What to work on » From the line with "Reconstruct this image" to the line with "return m, nt, nt.nodes['Principled BSDF']", both included, repeat each line exactly and leave out the pictures.

Input material »

● ● ● ● ● ● ●

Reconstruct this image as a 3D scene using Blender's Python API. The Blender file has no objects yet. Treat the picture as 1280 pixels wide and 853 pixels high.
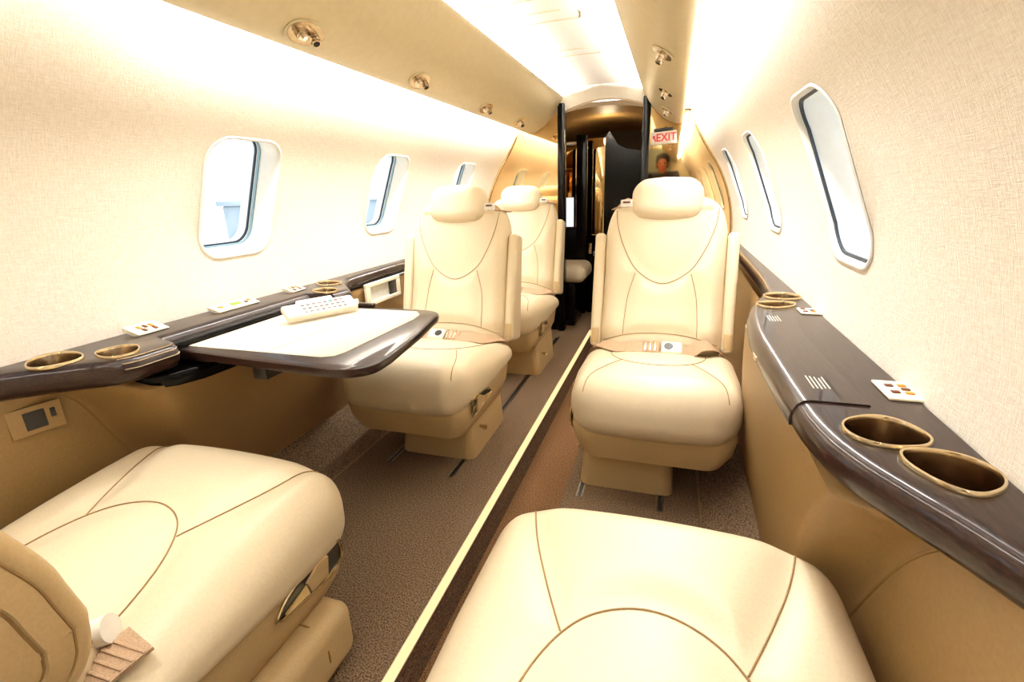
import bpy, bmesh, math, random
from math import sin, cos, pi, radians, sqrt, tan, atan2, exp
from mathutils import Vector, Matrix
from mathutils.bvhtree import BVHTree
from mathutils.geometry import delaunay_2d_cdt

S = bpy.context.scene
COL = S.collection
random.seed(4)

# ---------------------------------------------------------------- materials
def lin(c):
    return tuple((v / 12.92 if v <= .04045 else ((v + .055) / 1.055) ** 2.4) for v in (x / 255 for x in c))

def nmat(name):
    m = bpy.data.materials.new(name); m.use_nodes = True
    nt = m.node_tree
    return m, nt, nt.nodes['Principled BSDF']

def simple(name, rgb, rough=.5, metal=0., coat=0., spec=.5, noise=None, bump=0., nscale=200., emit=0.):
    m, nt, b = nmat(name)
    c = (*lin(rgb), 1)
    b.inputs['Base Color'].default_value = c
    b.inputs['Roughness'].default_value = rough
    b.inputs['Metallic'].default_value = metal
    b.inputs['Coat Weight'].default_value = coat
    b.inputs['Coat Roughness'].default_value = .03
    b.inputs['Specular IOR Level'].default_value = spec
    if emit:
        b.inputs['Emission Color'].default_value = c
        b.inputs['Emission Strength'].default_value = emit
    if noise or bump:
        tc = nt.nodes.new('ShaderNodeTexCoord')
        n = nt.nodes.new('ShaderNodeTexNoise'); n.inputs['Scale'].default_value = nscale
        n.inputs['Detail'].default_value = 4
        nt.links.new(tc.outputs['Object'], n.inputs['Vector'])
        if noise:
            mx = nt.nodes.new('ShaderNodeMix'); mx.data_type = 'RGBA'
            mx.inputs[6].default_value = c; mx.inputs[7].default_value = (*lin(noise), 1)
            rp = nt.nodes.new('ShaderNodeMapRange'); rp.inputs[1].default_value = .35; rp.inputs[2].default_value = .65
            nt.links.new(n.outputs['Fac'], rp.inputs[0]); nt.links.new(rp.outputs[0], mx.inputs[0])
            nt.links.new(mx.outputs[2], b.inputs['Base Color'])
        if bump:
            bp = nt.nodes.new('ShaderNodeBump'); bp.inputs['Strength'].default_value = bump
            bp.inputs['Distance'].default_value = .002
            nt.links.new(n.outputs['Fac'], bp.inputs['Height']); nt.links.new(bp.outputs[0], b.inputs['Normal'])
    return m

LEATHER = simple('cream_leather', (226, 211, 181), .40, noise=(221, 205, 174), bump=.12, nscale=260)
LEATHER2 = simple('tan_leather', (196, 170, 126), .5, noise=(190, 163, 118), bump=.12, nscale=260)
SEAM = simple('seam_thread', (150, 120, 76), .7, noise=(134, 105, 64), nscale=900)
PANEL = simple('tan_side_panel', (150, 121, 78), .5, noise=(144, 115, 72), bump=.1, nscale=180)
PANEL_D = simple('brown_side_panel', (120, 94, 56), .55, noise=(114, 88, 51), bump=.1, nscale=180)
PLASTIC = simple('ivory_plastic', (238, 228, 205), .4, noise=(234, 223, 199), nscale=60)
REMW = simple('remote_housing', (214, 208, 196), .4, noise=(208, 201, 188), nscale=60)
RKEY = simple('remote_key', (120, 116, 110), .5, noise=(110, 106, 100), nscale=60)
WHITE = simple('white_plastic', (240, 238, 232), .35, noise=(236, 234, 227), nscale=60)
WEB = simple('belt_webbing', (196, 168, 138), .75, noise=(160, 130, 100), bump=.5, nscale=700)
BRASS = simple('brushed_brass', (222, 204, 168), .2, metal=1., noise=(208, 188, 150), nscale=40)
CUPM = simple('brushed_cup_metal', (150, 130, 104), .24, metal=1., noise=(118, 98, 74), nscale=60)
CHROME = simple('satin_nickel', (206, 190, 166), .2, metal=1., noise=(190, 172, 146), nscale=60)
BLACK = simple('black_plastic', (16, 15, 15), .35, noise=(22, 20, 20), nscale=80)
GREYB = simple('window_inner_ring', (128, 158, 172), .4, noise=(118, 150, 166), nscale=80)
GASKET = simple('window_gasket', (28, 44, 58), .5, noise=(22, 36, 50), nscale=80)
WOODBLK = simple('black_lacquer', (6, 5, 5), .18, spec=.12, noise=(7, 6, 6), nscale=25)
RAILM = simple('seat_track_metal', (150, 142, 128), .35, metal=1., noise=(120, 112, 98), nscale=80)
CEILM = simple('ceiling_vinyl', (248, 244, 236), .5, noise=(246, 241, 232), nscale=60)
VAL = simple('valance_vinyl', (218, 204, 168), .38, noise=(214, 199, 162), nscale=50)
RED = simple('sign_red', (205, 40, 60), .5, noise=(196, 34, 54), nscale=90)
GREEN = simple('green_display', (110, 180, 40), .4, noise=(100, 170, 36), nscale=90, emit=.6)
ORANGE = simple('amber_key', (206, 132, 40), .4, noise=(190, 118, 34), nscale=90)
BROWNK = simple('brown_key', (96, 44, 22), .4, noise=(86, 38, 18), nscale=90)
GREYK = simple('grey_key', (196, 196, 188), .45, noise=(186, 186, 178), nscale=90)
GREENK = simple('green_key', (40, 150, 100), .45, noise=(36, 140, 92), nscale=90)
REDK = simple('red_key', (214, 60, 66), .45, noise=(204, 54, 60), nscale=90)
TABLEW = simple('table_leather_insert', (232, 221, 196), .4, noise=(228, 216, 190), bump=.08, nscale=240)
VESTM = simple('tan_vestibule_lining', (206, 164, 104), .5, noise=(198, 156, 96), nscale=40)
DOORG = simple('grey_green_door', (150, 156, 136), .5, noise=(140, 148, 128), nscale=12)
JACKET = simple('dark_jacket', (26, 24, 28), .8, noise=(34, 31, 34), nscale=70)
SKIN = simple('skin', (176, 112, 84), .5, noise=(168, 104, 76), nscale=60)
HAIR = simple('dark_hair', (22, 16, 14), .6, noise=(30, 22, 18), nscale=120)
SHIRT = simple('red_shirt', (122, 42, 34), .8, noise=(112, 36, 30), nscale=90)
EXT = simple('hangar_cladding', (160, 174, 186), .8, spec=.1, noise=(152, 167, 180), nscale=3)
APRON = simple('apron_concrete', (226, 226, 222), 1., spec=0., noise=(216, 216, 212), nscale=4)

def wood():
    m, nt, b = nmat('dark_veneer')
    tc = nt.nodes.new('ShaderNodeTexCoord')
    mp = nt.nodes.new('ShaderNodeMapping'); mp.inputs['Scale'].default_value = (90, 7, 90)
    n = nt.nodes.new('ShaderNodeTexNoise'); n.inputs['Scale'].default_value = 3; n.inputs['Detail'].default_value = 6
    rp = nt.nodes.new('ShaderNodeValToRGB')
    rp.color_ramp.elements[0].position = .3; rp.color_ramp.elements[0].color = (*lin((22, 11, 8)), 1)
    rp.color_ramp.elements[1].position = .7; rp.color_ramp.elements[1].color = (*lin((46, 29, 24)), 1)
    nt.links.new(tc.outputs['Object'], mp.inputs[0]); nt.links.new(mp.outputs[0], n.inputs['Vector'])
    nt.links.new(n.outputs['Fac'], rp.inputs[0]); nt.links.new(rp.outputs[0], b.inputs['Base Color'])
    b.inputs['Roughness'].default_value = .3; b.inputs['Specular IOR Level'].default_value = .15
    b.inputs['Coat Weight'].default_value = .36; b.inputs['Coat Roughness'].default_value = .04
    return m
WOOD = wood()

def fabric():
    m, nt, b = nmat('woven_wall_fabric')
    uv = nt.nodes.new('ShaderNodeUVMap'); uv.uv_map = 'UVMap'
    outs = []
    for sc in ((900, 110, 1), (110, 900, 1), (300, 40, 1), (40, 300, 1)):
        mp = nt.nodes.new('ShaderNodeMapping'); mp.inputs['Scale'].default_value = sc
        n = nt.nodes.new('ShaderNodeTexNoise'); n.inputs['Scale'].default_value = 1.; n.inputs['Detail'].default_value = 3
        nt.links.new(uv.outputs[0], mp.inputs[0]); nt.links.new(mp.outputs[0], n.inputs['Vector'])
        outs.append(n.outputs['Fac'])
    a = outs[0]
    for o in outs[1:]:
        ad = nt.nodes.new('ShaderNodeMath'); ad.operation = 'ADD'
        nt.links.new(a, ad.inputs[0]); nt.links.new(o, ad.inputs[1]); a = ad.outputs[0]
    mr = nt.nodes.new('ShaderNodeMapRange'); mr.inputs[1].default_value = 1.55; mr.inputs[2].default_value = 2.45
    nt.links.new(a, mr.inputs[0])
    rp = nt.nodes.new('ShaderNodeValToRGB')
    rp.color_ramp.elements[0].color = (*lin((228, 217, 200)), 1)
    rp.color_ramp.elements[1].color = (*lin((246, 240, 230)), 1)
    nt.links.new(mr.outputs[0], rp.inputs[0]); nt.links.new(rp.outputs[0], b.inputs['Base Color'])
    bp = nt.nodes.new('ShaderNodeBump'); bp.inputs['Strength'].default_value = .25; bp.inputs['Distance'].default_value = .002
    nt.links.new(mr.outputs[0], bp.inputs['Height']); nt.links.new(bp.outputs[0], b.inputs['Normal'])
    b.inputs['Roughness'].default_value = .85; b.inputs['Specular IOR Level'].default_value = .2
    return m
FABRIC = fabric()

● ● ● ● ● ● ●

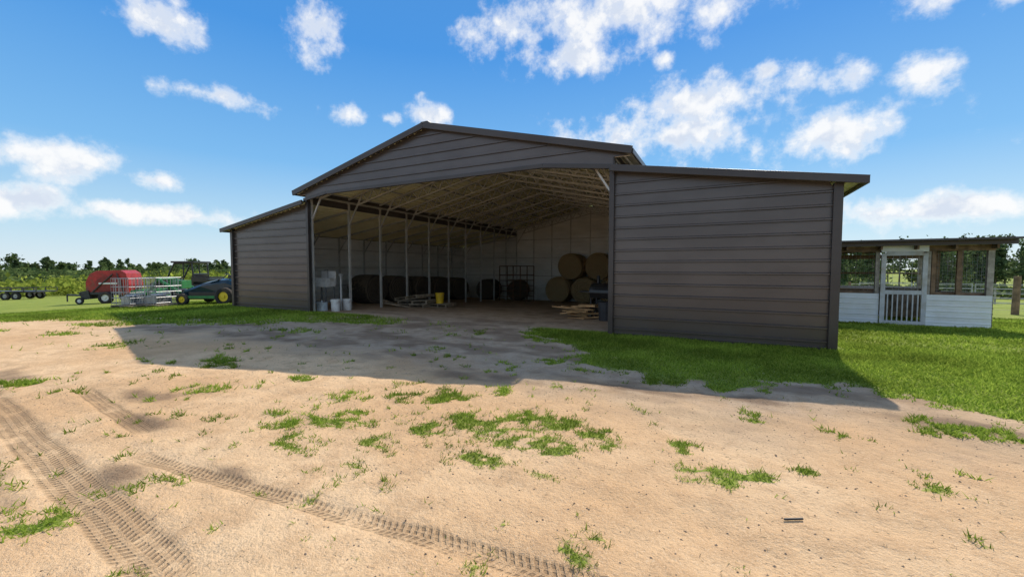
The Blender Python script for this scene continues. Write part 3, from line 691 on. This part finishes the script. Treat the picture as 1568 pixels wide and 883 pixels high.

● ● ● ● ● ● ●

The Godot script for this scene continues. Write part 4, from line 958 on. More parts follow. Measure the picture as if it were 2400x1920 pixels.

● ● ● ● ● ● ●

The output »
Reconstruct this image as a 3D scene using Blender's Python API. The Blender file has no objects yet. Treat the picture as 1280 pixels wide and 853 pixels high.
import bpy, bmesh, math, random
from math import sin, cos, pi, radians, sqrt, tan, atan2, exp
from mathutils import Vector, Matrix
from mathutils.bvhtree import BVHTree
from mathutils.geometry import delaunay_2d_cdt

S = bpy.context.scene
COL = S.collection
random.seed(4)

# ---------------------------------------------------------------- materials
def lin(c):
    return tuple((v / 12.92 if v <= .04045 else ((v + .055) / 1.055) ** 2.4) for v in (x / 255 for x in c))

def nmat(name):
    m = bpy.data.materials.new(name); m.use_nodes = True
    nt = m.node_tree
    return m, nt, nt.nodes['Principled BSDF']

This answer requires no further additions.